17f-HON: Future of Money


We meet MWT at 10.30–11.35 in Kariotis Hall 104 ISEC 632. Our first class is Wed Sep 6. My office hours are right before class (9.30–10.30) on MWR, and by appointment. I am usually in my office or on the 6th floor, so also feel free to drop by.


This course will explore the past and future role of money in society. How did the concept arise? Can we define properties that money provides in a modern economy? Most of the course will focus on new techniques from the area of cryptocurrencies. We will study the mechanisms for how cryptocurrencies like Bitcoin and Ethereum work.

The course is entirely self-contained and requires only basic high-school math. Students interested in the future of money and how it will impact society, business and government will learn how these new currencies work.

Course Schedule

I will post lecture slides and videos here.

  • W1 4
  • W2 11
    • L3 [rescheduled for visit to Boston Fed]
    • L4 Early theories of money discussion
    • L5 Introduction to Bitcoin. [Original paper]
  • W3 18
  • W4 25
    • L9 Why it is hard to agree
    • L10 Hard to Agree
    • L11 Why Bitcoin fosters agreeement
  • W5 2
    • L12 Arbitrage
    • L13 Discussion: Alt currencies
    • L14 Discussion: Alt currencies
  • W6 9
    • no class
    • L15 Discussion: Alt currencies
    • L16 Discussion: Alt currencies
  • W7 16
    • L17 Discussion: Alt currencies
    • L18 Ethereum overview
    • L19 Ethereum contracts demo, create a token, create a crowdsale
  • W8 23
  • W9 30
    • L23 Class talks: Exploration of Ethereum-based Tokens & Contracts
    • L24 Class talks: Exploration of Ethereum-based Tokens & Contracts
    • L25 Setting up webpages for tokens
  • W10 6
  • W11 13
    • 1870s theory of money, Quantity theory, Keynsian theory of money
    • Monetarist vs Keynsians
    • US Money, Gold standard, Bretton-Woods, Nixon Shock
    • Critique of the Gold standard, Soros vs Bank of England
    • Denationalization of money Hayek
  • W12 20
    • L33 Discussion: ICOs
  • W13 27
    • L34 Proof of Stake
    • L35 Proof of Stake
    • L36 Course Projects
  • W14 4


The homework in this class should be submitted through gitlab.
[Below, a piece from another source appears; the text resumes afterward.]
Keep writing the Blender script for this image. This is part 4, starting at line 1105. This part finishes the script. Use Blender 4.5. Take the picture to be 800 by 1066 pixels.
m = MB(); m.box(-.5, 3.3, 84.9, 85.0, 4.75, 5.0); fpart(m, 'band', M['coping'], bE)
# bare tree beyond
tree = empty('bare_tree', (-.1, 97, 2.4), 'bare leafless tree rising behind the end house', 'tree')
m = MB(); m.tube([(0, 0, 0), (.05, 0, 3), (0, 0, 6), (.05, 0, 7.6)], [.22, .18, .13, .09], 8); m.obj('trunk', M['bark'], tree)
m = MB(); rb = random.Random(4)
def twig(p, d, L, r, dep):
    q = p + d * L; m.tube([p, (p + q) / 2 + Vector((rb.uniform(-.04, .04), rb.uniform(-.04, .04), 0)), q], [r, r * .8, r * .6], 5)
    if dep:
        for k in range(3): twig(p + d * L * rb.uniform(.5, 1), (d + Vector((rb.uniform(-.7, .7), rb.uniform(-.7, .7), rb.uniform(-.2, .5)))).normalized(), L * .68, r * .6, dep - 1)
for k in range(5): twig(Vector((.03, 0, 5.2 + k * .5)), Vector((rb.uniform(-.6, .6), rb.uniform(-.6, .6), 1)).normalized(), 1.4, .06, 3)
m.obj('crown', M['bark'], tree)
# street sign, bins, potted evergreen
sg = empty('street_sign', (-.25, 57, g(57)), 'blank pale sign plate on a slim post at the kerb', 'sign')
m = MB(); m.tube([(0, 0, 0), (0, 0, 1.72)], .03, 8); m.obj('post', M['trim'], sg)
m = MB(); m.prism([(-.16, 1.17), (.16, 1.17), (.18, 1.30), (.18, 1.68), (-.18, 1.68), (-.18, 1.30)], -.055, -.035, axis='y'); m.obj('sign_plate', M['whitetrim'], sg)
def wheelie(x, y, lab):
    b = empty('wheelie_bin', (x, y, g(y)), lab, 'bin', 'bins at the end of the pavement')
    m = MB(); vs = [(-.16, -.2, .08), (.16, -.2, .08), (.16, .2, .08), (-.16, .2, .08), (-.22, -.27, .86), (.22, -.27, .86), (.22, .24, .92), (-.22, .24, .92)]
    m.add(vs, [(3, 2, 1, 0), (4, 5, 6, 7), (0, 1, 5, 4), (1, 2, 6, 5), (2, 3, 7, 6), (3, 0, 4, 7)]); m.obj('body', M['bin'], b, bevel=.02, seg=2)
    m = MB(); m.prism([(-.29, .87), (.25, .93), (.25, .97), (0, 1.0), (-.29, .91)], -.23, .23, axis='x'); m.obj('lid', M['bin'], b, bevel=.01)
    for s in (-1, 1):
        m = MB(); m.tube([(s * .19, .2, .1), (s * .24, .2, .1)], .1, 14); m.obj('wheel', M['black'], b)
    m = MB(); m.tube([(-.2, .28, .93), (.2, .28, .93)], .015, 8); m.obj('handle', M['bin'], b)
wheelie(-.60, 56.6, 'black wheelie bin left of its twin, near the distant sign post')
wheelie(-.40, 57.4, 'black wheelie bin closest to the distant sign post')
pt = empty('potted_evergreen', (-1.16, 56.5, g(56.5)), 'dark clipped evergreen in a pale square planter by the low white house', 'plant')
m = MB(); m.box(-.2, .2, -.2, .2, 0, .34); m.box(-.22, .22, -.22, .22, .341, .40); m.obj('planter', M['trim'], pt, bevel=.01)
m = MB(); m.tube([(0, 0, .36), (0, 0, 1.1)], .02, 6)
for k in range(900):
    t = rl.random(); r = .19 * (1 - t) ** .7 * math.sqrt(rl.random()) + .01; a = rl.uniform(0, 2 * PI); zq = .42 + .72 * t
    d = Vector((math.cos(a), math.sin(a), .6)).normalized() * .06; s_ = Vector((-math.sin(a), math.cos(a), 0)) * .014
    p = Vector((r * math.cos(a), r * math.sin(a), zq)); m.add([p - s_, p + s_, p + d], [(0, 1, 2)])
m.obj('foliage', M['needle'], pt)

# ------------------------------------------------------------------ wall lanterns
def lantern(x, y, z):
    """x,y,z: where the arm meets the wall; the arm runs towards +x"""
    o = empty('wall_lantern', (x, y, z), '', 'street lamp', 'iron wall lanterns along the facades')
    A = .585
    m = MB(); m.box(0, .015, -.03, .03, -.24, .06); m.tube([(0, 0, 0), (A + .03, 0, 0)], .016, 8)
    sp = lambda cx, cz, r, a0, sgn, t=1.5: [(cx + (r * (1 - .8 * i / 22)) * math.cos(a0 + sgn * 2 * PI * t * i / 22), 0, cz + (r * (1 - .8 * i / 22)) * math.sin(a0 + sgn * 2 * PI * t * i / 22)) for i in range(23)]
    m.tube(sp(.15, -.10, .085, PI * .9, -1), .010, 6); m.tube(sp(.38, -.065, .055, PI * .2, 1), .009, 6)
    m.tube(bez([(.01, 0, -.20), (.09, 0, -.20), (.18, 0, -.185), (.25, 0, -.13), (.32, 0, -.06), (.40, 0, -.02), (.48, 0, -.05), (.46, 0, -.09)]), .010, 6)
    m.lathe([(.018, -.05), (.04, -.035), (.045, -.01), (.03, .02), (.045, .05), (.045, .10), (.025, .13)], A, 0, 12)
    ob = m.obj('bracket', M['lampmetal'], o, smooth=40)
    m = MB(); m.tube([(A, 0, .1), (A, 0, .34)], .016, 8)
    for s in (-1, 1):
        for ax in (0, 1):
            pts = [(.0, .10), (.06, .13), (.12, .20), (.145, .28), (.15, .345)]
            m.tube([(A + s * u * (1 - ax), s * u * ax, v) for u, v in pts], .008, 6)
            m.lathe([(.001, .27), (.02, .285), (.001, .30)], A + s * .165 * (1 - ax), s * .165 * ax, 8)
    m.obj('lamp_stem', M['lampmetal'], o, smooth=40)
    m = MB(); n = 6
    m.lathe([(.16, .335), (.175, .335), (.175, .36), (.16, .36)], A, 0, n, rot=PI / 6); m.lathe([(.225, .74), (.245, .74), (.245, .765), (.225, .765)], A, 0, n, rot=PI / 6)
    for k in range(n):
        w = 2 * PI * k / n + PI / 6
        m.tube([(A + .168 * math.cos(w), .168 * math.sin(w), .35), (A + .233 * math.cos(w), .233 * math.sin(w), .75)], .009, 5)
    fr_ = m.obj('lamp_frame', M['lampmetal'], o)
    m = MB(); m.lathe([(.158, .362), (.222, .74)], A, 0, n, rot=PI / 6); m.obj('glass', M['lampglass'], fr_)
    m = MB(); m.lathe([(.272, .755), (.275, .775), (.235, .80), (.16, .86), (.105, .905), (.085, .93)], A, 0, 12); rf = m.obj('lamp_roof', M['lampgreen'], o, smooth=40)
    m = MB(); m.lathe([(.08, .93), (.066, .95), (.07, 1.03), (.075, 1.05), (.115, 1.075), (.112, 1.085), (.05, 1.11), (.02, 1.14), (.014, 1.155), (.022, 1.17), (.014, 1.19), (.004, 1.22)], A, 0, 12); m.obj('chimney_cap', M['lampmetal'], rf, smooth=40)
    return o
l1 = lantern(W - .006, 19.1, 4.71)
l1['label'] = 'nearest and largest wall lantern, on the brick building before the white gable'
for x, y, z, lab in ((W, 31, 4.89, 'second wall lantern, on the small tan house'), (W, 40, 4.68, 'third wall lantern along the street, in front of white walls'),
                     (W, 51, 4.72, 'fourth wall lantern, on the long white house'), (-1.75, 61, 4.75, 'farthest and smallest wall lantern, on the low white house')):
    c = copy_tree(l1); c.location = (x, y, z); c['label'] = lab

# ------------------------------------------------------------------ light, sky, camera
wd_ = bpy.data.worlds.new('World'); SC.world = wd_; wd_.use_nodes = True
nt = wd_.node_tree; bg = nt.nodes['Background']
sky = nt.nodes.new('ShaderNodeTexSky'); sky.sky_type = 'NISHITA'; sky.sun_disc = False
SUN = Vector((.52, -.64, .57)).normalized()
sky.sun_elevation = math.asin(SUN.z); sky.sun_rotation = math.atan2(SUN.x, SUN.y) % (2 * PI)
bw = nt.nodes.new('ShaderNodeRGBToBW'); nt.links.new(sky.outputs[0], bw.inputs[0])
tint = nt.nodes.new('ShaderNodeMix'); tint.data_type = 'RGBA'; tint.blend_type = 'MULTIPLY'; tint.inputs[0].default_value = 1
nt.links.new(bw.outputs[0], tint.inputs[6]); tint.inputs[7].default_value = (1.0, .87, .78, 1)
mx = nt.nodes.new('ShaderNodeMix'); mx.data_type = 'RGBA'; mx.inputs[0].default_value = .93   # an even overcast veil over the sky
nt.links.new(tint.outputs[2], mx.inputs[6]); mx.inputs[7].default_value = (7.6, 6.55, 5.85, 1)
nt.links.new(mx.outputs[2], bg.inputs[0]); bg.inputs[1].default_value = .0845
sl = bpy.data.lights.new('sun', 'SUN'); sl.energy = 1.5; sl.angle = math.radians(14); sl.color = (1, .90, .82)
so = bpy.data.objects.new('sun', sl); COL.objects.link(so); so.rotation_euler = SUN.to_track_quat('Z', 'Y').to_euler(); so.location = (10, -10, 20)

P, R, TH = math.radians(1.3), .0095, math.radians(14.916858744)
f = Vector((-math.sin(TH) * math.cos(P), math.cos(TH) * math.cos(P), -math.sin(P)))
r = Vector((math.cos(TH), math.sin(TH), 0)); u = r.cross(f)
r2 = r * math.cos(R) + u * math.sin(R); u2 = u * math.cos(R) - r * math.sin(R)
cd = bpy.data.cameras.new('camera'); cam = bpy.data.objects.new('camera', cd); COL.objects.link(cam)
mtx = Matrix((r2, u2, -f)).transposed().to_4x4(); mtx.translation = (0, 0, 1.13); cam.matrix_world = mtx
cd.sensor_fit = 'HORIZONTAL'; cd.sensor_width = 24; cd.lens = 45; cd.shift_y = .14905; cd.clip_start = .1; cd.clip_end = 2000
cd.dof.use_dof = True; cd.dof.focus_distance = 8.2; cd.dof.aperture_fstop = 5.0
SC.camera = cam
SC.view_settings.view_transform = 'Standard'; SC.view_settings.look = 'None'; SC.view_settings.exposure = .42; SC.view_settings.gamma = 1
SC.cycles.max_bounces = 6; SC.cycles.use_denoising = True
You will receive an invitation to the Gradescope site after the first lecture.


Your grade in this seminar is based on class participation, homeworks, and a final course project. Your project can be on any topic related to money, and should be the result of roughly 100 hours of thorough investigation of the topic, including both conceptual and quantiative reasoning. For example, as a project, you can write software to perform new cryptocurrency functions, or you can perform historial analysis on interesting monetary data that you collect or gather .


  1. No late homework will be accepted. We have to start grading as soon as you turn these in, and we need to keep our two sections in sync.

  2. Collaborating with other students in the class on homework problems is encouraged, though we urge you to first attempt working out all of the problems by yourself. In any case, you must write up your solutions, in your own words. Furthermore, if you did collaborate on any problem, you must clearly list all of the collaborators in your submission.

  3. Finding solutions to homework problems on the Internet or by asking people who are not enrolled in the class is strictly prohibited.


You do not need a textbook for this course.


I encourage group/collaborative work; most people enjoy that aspect. I make myself available during evenings for Google Hangouts office hours, and I also record my lectures so that you can review them offline.